India, of course, is not exactly thrilled at the prospect. It supports regional cooperation among South Asian countries only if and when it advances its hegemonic ambitions. That aim will become more difficult to achieve if China becomes a participant in the region’s economic development through its connectivity initiatives. India was virtually alone at last year’s Saarc summit in opposing the proposal to associate China more closely in the activities of the regional grouping. It is equally isolated in its opposition to China’s Belt and Road initiative.

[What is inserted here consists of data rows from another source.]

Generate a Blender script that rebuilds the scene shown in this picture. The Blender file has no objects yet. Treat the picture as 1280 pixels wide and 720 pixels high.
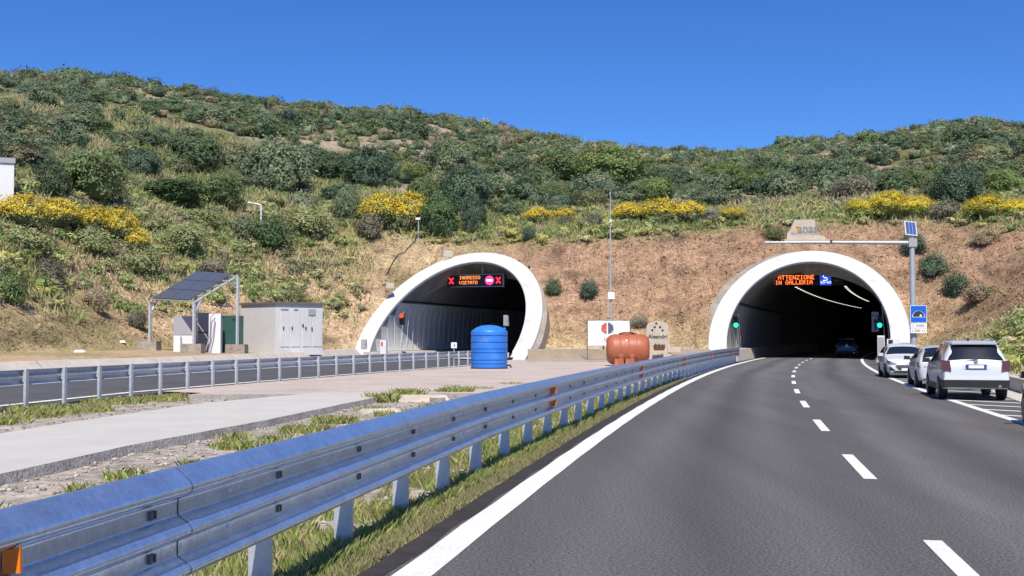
import bpy, math, random
import numpy as np
from mathutils import Vector, Matrix

# ------------------------------------------------------------------ camera, world, sun, exposure
scene = bpy.context.scene
C = scene.collection
FPX, HORIZON, EYE = 1440.0, 422.0, 1.75          # focal length in px of a 1280 px wide frame
PITCH = math.atan((HORIZON - 360) / FPX)
cam_data = bpy.data.cameras.new('camera')
cam_data.sensor_width = 36.0
cam_data.lens = 36.0 * FPX / 1280.0
cam_data.clip_start = 0.05
cam_data.clip_end = 3000
cam = bpy.data.objects.new('camera', cam_data)
C.objects.link(cam)
cam.location = (0, 0, EYE)
cam.rotation_euler = (math.pi / 2 + PITCH, 0, 0)
scene.camera = cam

SUN_EL, SUN_HEAD = 54.0, -2.0
world = bpy.data.worlds.new('World')
scene.world = world
world.use_nodes = True
wn, wl = world.node_tree.nodes, world.node_tree.links
wn.clear()
w_out = wn.new('ShaderNodeOutputWorld')
w_bg = wn.new('ShaderNodeBackground')
w_sky = wn.new('ShaderNodeTexSky')
w_sky.sky_type = 'NISHITA'
w_sky.sun_disc = False
w_sky.sun_elevation = math.radians(SUN_EL)
w_sky.sun_rotation = math.radians(180 + SUN_HEAD)
w_sky.altitude = 1500
w_sky.air_density = 1.0
w_sky.dust_density = 0.0
w_sky.ozone_density = 6.0
w_hsv = wn.new('ShaderNodeHueSaturation')
w_hsv.inputs['Hue'].default_value = 0.5
w_hsv.inputs['Saturation'].default_value = 1.15
w_hsv.inputs['Value'].default_value = 1.0
w_gain = wn.new('ShaderNodeMix'); w_gain.data_type = 'RGBA'; w_gain.blend_type = 'MULTIPLY'
w_gain.inputs[0].default_value = 1.0; w_gain.inputs[7].default_value = (0.71, 0.885, 1.21, 1)
w_bg.inputs['Strength'].default_value = 0.094
wl.new(w_sky.outputs[0], w_hsv.inputs['Color'])
wl.new(w_hsv.outputs[0], w_gain.inputs[6])
wl.new(w_gain.outputs[2], w_bg.inputs['Color'])
wl.new(w_bg.outputs[0], w_out.inputs['Surface'])

sun_data = bpy.data.lights.new('sun', 'SUN')
sun_data.energy = 4.9
sun_data.angle = math.radians(0.53)
sun_data.color = (1.0, 0.935, 0.83)
sun = bpy.data.objects.new('sun', sun_data)
C.objects.link(sun)
_e, _h = math.radians(SUN_EL), math.radians(SUN_HEAD)
SUN_DIR = Vector((math.sin(_h) * math.cos(_e), math.cos(_h) * math.cos(_e), -math.sin(_e)))
sun.rotation_euler = SUN_DIR.to_track_quat('-Z', 'Y').to_euler()
sun.location = (-20, -60, 80)

scene.view_settings.view_transform = 'Standard'
scene.view_settings.look = 'None'
scene.view_settings.exposure = 0.3
scene.view_settings.gamma = 1.0
scene.render.engine = 'CYCLES'
scene.cycles.max_bounces = 6
scene.cycles.diffuse_bounces = 3
scene.cycles.glossy_bounces = 3
scene.cycles.use_denoising = True

random.seed(7)
RNG = np.random.default_rng(7)

# ------------------------------------------------------------------ pixel -> place helpers (for measuring)
_c, _s = math.cos(PITCH), math.sin(PITCH)
def ray(x, y):
    a = (x - 640) / FPX; b = -(y - 360) / FPX
    return Vector((a, _c - b * _s, _s + b * _c))
def at(x, y, Y):
    d = ray(x, y); return Vector((0, 0, EYE)) + d * (Y / d.y)
def gnd(x, y, z=0.0):
    d = ray(x, y); return Vector((0, 0, EYE)) + d * ((z - EYE) / d.z)

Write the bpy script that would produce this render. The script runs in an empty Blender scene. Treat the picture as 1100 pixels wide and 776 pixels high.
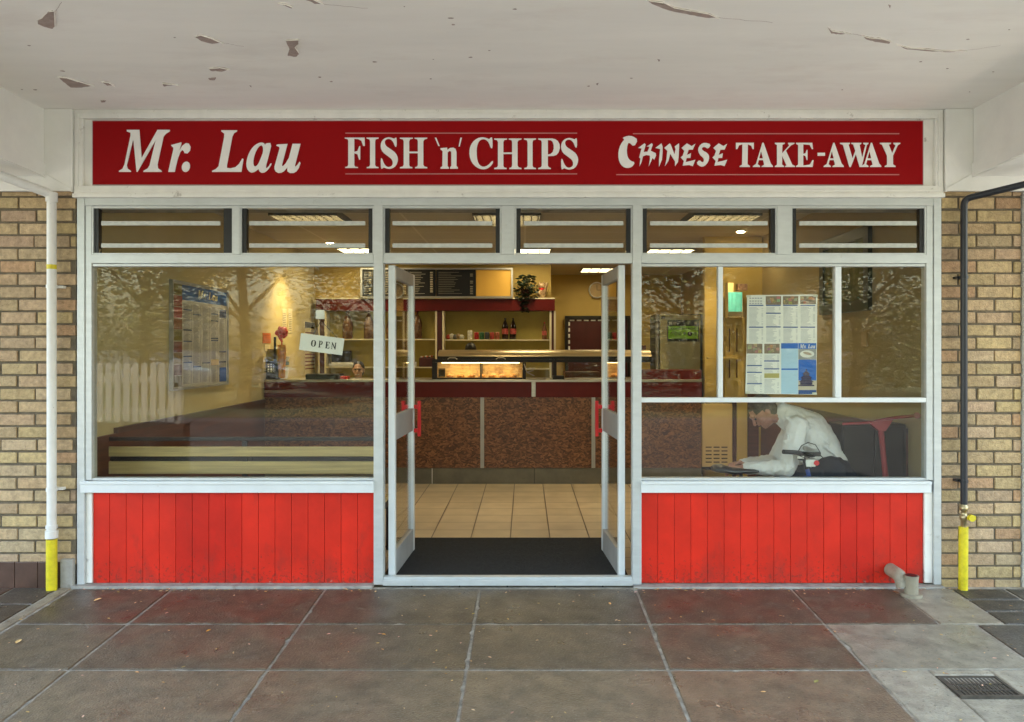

India has even less reason to welcome the China-Pakistan Economic Corridor project. Although the Indian government has kept silent in public, it is known to be worried. Indian concerns have been expressed in subdued tones by Indian media and security analysts. One leading newspaper noted with concern that the realisation of the economic corridor project will give China a “point of access in the Indian Ocean at the virtual tri-junction of South Asia, [Middle East] and Africa”.Another daily has spoken of “fears of encirclement in India, as Gwadar could soon become a base for the Chinese navy.”
C Raja Mohan, one of India’s greatest strategic minds, has a very simple solution for India’s worries on this score. His suggestion, hardly novel, is that on his forthcoming visit to China, Modi should convince his Chinese interlocutors “that the costs of Beijing’s alliance with Rawalpindi could soon exceed the benefits”.Mohan obviously forgets that Indian leaders before Modi have been trying this for decades.
There is of course no rational basis under the present circumstances for Indian concerns, if indeed they are genuine, that Gwadar could become a Chinese naval base. India’s real fear is that the economic corridor could further consolidate the Pakistan-China strategic partnership and that it could give a big boost to Pakistan-Afghanistan economic ties that could take Afghanistan out of the Indian orbit. Another alarming scenario for India is that of Iran deciding to make use of the economic corridor project to promote its gas exports.
With so much at stake for India, it cannot be expected to remain a passive bystander. But lacking a credible diplomatic strategy, it will resort to covert means. The brunt will be felt most of all in Balochistan.
The writer is a former member of the Pakistan Foreign Service.